**Aim**
Copy exactly, please, the lines of the data from its start through the line containing "COL = scene.collection".

**Data excerpt**
::::

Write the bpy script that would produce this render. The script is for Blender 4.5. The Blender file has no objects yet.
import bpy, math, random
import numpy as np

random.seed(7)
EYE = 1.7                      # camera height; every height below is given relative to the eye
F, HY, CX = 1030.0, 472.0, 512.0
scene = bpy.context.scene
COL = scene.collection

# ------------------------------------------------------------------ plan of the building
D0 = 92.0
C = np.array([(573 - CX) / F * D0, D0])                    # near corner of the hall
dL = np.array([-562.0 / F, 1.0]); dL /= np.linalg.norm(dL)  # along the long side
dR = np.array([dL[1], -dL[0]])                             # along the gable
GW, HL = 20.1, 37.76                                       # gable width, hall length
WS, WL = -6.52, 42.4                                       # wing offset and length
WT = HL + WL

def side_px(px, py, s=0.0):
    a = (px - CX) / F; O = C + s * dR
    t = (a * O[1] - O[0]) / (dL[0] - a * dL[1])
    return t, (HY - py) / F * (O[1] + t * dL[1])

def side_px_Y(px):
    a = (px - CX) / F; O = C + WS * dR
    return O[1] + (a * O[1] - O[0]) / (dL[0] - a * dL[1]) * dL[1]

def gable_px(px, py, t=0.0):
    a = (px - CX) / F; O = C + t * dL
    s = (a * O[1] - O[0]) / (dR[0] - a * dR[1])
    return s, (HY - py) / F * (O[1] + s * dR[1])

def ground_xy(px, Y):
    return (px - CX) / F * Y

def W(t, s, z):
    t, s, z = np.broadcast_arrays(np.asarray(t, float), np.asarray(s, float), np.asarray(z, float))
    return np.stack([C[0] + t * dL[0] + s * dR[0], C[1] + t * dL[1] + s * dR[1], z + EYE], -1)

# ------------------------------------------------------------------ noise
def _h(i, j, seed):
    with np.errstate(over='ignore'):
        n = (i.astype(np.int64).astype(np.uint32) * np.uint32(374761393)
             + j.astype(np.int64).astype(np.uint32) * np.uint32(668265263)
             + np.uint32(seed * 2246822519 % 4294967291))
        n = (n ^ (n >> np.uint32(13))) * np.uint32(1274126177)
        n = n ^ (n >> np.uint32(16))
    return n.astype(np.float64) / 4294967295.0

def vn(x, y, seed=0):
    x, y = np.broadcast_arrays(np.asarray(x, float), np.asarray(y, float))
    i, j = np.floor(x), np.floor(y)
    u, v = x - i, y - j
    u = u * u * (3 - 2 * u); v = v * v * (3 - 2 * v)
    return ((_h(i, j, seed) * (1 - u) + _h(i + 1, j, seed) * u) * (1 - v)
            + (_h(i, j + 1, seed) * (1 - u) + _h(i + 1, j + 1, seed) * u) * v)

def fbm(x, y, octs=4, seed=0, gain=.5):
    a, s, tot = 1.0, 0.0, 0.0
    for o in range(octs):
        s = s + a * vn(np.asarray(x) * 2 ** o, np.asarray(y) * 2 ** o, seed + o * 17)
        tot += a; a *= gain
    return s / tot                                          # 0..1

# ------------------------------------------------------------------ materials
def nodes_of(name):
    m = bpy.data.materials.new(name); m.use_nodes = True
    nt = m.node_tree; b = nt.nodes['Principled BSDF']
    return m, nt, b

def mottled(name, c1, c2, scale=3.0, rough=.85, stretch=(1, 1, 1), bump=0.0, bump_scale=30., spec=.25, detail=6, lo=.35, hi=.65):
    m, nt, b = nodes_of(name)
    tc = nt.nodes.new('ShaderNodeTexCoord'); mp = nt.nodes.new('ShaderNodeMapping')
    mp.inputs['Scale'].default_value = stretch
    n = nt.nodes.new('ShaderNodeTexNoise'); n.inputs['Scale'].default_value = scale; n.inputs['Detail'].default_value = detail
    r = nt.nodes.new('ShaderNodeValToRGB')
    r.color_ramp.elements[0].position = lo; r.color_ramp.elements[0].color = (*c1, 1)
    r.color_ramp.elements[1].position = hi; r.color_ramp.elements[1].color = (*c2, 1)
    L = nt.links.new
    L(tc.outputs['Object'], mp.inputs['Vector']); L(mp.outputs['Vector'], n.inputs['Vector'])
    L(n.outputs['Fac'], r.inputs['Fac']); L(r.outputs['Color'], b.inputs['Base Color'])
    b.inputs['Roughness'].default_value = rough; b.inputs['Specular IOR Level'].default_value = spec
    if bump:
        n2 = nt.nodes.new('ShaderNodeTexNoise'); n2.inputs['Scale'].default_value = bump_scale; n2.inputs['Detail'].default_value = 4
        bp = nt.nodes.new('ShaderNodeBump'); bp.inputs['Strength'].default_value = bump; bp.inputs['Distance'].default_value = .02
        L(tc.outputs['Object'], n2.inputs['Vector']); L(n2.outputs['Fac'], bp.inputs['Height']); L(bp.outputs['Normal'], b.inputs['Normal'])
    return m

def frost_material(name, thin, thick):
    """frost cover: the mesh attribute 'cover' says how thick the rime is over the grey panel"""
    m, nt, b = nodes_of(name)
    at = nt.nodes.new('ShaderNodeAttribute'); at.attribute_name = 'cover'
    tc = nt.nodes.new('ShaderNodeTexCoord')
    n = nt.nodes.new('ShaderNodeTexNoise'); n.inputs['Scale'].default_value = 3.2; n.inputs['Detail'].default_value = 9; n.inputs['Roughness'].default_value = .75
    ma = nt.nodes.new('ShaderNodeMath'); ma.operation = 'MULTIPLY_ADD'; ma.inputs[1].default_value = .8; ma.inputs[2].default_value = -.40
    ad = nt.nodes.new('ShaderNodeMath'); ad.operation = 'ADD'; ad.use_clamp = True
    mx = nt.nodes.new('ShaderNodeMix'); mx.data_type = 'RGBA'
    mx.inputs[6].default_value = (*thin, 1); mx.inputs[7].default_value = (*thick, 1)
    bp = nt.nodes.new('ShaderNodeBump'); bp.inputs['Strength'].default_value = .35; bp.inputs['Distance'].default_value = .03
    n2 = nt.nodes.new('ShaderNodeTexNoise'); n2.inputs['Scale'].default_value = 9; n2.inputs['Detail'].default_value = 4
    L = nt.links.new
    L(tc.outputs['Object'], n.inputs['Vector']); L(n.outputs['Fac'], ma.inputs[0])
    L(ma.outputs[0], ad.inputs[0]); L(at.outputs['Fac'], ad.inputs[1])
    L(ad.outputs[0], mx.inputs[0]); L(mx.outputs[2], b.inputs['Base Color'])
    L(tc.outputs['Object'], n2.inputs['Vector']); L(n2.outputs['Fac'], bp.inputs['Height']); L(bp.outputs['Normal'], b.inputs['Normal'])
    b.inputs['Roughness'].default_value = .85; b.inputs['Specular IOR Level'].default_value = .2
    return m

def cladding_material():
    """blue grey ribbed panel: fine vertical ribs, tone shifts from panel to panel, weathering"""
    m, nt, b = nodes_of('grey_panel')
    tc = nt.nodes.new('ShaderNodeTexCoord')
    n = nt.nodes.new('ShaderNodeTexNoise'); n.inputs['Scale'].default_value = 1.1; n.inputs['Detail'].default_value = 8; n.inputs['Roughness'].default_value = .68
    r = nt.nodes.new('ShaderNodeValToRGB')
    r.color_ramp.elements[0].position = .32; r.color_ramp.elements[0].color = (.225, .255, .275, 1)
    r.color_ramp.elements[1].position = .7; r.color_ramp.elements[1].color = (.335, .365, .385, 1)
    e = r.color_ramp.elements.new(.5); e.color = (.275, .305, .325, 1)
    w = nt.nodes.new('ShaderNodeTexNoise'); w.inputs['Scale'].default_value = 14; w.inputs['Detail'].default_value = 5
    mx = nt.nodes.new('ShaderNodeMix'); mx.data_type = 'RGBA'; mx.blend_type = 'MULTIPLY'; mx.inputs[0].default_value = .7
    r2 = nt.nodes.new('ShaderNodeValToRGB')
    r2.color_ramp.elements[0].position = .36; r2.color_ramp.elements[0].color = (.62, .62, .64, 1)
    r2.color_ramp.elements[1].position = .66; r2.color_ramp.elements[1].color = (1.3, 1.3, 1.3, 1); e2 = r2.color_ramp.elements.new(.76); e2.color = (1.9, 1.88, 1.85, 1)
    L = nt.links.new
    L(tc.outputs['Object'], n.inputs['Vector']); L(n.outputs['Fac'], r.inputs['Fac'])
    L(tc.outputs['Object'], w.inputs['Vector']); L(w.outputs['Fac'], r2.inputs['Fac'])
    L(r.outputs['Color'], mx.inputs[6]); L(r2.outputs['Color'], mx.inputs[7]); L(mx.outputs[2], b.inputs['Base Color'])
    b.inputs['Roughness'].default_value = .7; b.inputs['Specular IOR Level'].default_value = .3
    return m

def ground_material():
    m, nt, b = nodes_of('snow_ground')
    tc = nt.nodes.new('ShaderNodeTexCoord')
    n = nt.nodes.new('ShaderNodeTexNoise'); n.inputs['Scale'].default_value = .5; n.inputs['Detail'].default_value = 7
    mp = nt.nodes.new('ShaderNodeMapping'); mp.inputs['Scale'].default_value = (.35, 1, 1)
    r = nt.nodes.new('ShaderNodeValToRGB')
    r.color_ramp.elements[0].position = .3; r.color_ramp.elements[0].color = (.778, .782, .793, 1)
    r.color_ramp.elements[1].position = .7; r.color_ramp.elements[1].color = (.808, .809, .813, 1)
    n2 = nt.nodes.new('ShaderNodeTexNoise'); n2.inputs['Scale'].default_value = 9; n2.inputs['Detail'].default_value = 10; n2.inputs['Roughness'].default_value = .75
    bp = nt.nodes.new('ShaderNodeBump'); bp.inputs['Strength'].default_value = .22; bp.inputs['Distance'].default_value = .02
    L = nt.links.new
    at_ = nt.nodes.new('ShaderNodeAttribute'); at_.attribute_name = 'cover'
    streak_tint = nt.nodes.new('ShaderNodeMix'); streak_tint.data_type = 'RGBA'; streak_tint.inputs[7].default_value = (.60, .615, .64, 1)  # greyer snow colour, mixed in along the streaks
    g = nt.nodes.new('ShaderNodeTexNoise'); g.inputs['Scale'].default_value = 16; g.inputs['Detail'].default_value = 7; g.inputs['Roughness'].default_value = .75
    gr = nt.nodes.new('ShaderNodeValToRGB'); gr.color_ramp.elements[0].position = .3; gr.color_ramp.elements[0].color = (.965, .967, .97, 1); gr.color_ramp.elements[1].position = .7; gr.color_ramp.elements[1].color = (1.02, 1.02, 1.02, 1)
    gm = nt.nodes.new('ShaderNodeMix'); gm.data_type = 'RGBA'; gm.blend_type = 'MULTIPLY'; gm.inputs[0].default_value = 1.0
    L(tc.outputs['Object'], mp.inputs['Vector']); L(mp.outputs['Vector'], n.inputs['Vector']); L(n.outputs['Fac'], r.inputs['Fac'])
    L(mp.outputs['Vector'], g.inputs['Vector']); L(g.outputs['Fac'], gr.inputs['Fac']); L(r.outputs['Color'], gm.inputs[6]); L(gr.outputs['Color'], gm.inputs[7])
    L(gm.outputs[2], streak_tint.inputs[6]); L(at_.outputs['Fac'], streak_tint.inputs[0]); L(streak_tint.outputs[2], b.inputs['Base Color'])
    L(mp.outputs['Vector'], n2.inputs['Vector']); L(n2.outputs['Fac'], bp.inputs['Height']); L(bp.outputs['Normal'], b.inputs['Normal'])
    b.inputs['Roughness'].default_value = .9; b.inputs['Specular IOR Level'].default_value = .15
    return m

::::

**Problem solution**
Write the bpy script that would produce this render. The script is for Blender 4.5. The Blender file has no objects yet.
import bpy, math, random
import numpy as np

random.seed(7)
EYE = 1.7                      # camera height; every height below is given relative to the eye
F, HY, CX = 1030.0, 472.0, 512.0
scene = bpy.context.scene
COL = scene.collection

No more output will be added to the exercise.